The Marriage (same-sex couples) Act 2013 forces the Church and state together to the detriment of each other. The state altering the definition of marriage removes Parliament as the ‘buttress’ of the Church as Winston Churchill defined its role in this regard. This interference with a Sacrament recalls the disastrous consequences when through poison or folly nations and empires have incrementally co-opted and crushed their Church. In the twentieth century, large swathes of the German Church became a sanctioning and powerless instrument in the hands of Hitler’s terrible regime. It was an emasculated Church that was so hypocritical and helpless during the Spanish conquest in the Americas. A weak or politicized Church removes the heart from a nation. Our finest Prime Ministers, William Gladstone and Winston Churchill, correctly insisted that ‘Christian ethics’ must underpin our political system, the latter quoting the former, asserting that the nation must ‘rest with assurance upon “The impregnable rock of Holy Scripture”', the title of Gladstone's precious book (1890).
However furious and concerted the opposition to this spiritual tenet and accepted secular political science (the separation of powers is not a theological principle), it is possible and desirable to retain every legislative advance won against the horrors of homophobia (we seek in no way to interfere with civil partnerships and tax legislation pertaining to those relationships) and oppose foul abuse experienced by the transgender community and yet remove from law the prerogative to reconfigure the oldest commitment bestowed on humanity.
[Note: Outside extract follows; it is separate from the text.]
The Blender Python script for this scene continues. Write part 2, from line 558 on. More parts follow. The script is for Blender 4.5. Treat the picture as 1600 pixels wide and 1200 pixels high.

Many in the gay community hold that the original and diverse definition (two sexes are surely more diverse than one) is reasonable and desirable. Some have spoken out such as the late Brian Sewell. The Constitution and Reform Party simply states that an effectively functioning constitution and diverse society must not homogenize marriage.
In Federalist 47 and 48, James Madison describes the 'Constitution of England' as 'the mirror of political liberty' before going on to explain the principle of the separation of powers, warning of the 'danger of improperly blending the different departments' and of the need to secure 'practical security for each, against the invasion of the others'. These principles are clear, reasonable and enduring and not vindictive and regressive, no less applicable to a constitutional monarchy than they are to a republic (Isaiah Berlin wrote of Churchill's 'predilection for the American democracy'). It is fascism that poses the greatest threat to the homosexual and transgender constituency. Christian ethics opposed the totalitarianism that degraded and massacred the Jews and homosexuals in the death camps and deplores and condemns the oppression of any citizen regardless of sexual orientation. Fascism empties Christianity of Christ and bewitches a nation. Hitler described his dark creed as “positive Christianity” in the Nazi Party’s published constitution in the 1920s. Such sinister masquerades concealing extremist sympathies have once more gained consensus and power in Europe through Meloni, Orban and Le Pen. Once again this island nation must resist continental malice and acquiescence.